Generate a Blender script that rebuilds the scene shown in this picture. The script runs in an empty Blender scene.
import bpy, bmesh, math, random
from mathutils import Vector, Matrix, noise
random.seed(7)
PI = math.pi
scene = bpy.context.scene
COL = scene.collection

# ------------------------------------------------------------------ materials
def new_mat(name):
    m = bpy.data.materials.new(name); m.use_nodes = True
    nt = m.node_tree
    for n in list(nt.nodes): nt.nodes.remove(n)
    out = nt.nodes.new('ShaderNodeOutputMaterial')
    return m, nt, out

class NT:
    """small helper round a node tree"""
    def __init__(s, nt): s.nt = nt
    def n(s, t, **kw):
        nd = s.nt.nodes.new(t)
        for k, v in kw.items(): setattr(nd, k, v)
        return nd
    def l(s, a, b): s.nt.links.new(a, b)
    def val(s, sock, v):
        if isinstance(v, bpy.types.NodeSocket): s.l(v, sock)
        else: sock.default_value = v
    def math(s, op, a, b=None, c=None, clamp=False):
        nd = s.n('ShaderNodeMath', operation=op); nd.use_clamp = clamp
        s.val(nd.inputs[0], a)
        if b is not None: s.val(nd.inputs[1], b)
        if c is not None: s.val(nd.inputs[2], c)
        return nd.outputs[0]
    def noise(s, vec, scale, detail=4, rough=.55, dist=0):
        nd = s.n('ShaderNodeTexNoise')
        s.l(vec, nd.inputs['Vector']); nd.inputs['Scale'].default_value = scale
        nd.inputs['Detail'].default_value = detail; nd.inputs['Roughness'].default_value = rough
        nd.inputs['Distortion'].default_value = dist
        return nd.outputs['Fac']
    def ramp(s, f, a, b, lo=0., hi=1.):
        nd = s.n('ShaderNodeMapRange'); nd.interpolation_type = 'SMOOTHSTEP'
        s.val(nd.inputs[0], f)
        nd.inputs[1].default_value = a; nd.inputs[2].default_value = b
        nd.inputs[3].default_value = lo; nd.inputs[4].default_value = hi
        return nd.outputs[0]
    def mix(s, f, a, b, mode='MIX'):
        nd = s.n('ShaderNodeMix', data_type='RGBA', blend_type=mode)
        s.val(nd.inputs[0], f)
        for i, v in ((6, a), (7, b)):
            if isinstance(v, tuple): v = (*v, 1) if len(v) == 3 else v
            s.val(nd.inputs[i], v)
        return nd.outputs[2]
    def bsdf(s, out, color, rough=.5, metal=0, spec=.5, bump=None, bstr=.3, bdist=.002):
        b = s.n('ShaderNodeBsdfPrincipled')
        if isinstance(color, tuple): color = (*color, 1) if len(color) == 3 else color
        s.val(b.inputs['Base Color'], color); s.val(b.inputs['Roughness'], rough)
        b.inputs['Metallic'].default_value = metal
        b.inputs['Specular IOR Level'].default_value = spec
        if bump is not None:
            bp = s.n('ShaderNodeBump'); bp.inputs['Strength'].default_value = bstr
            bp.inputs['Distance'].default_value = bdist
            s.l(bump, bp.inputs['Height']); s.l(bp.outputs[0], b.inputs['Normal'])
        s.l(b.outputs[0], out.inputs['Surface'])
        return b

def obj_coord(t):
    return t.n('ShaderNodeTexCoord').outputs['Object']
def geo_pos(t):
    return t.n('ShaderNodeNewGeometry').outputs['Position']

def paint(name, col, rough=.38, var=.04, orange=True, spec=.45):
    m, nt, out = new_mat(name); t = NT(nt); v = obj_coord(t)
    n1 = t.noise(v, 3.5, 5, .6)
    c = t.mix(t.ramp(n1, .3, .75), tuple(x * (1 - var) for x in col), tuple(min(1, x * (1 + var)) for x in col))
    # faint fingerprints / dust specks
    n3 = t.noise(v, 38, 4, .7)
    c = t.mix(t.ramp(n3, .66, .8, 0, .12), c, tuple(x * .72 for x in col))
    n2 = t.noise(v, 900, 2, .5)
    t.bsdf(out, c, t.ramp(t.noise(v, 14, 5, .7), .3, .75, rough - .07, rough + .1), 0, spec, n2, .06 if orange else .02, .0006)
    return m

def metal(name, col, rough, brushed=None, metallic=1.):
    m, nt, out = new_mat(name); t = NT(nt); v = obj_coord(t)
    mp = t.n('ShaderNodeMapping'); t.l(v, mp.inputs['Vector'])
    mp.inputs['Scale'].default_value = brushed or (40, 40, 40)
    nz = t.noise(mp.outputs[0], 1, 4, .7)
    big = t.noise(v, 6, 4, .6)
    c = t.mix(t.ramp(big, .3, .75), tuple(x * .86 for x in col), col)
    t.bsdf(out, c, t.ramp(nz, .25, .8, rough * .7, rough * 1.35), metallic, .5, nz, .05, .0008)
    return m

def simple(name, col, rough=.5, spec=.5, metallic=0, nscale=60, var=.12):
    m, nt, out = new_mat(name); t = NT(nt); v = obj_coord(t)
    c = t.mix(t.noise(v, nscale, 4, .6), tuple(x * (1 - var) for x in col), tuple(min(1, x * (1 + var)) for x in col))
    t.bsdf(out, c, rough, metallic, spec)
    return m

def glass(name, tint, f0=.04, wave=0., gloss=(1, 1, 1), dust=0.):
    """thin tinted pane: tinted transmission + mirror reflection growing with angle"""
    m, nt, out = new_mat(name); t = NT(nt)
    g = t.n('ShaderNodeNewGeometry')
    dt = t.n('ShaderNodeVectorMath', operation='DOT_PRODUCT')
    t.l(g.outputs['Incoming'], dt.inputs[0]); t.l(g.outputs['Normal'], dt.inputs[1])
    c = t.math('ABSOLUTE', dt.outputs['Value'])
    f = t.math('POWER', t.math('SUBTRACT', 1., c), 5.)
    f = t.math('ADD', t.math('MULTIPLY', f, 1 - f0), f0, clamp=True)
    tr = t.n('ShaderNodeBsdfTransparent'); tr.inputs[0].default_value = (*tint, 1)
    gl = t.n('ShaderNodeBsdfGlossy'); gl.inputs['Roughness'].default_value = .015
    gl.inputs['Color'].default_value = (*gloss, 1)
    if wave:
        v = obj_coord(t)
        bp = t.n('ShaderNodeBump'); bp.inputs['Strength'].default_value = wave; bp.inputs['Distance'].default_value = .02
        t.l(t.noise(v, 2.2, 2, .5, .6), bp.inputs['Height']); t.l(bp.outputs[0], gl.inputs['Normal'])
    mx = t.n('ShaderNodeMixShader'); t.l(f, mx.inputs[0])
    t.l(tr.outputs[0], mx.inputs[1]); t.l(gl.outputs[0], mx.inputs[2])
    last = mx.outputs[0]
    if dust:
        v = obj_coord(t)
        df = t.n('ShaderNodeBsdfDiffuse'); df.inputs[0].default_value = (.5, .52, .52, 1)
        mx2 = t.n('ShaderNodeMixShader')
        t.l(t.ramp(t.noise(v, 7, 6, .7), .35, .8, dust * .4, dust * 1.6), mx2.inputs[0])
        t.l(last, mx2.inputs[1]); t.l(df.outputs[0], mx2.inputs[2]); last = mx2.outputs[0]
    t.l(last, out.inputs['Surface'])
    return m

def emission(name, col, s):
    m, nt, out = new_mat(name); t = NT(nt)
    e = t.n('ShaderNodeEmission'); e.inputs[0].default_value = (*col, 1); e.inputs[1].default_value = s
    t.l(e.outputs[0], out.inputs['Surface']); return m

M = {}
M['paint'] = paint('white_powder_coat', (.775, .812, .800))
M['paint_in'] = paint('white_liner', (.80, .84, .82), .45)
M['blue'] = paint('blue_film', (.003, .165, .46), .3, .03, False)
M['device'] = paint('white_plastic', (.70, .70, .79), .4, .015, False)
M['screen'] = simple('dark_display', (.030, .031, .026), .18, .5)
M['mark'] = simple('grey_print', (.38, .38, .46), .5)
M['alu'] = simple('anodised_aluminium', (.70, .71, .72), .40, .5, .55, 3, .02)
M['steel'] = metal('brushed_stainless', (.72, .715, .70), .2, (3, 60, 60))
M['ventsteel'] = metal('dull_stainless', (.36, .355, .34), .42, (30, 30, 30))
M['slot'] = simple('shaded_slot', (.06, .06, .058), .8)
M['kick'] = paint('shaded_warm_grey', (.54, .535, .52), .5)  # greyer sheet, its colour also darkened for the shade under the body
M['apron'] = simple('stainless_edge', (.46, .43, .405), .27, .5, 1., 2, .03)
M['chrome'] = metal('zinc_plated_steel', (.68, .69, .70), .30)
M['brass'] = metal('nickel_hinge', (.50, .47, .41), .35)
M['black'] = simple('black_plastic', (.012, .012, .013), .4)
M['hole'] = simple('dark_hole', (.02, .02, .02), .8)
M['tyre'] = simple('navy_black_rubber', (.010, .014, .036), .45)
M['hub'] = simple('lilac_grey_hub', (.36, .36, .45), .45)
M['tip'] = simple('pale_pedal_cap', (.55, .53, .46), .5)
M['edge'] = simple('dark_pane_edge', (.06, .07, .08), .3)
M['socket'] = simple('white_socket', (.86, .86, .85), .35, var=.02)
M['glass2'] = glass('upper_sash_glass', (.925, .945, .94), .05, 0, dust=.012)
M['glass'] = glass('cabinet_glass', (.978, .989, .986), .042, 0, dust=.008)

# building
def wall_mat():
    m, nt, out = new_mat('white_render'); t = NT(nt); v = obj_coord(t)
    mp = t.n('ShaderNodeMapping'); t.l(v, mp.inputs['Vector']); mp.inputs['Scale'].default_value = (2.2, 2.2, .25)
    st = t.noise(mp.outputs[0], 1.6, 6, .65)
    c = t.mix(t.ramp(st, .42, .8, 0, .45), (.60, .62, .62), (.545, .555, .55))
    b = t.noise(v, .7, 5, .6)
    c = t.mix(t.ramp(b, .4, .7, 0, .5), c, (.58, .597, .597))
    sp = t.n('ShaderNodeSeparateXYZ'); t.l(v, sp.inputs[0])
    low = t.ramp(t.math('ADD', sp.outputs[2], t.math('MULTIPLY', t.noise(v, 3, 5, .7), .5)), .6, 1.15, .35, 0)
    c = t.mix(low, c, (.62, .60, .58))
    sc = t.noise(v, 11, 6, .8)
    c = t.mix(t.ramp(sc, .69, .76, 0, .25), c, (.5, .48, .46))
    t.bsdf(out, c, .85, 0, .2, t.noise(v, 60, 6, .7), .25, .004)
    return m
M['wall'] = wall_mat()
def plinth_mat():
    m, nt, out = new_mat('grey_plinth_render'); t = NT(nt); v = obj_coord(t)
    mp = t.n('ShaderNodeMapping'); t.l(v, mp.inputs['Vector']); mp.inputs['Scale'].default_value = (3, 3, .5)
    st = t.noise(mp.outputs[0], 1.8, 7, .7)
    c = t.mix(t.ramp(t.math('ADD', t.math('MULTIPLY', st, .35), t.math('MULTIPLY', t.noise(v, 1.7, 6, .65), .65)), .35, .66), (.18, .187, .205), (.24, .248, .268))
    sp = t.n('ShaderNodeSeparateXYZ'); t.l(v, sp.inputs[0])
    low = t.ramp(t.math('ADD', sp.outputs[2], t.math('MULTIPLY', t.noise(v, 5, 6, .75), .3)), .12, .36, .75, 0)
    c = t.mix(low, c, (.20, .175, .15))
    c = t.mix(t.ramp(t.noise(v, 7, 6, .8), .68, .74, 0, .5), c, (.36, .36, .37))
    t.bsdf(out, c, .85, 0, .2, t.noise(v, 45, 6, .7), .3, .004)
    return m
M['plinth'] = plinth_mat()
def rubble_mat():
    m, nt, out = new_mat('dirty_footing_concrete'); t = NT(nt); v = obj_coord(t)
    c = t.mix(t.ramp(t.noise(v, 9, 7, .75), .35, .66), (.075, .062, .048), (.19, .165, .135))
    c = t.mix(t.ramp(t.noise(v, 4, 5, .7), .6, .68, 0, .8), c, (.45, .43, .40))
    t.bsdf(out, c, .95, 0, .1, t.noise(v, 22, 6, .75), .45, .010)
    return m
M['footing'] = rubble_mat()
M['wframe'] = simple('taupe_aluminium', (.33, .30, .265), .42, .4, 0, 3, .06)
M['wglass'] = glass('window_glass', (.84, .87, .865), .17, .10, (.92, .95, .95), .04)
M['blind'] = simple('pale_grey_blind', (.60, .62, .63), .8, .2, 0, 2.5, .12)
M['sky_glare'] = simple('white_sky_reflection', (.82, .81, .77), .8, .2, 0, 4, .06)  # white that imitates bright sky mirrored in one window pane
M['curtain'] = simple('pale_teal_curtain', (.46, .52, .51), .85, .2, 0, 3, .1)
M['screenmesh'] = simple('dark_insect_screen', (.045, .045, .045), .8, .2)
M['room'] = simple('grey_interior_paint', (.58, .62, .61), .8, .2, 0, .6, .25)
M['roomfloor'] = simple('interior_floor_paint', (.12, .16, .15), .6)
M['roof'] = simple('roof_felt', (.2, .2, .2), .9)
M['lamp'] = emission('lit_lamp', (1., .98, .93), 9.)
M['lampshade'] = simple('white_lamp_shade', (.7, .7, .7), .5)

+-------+

Everything from the first line above through the line that contains "return m, nt, out" should be duplicated exactly, please, and nothing beyond it.

Generate a Blender script that rebuilds the scene shown in this picture. The script runs in an empty Blender scene.
import bpy, bmesh, math, random
from mathutils import Vector, Matrix, noise
random.seed(7)
PI = math.pi
scene = bpy.context.scene
COL = scene.collection

# ------------------------------------------------------------------ materials
def new_mat(name):
    m = bpy.data.materials.new(name); m.use_nodes = True
    nt = m.node_tree
    for n in list(nt.nodes): nt.nodes.remove(n)
    out = nt.nodes.new('ShaderNodeOutputMaterial')
    return m, nt, out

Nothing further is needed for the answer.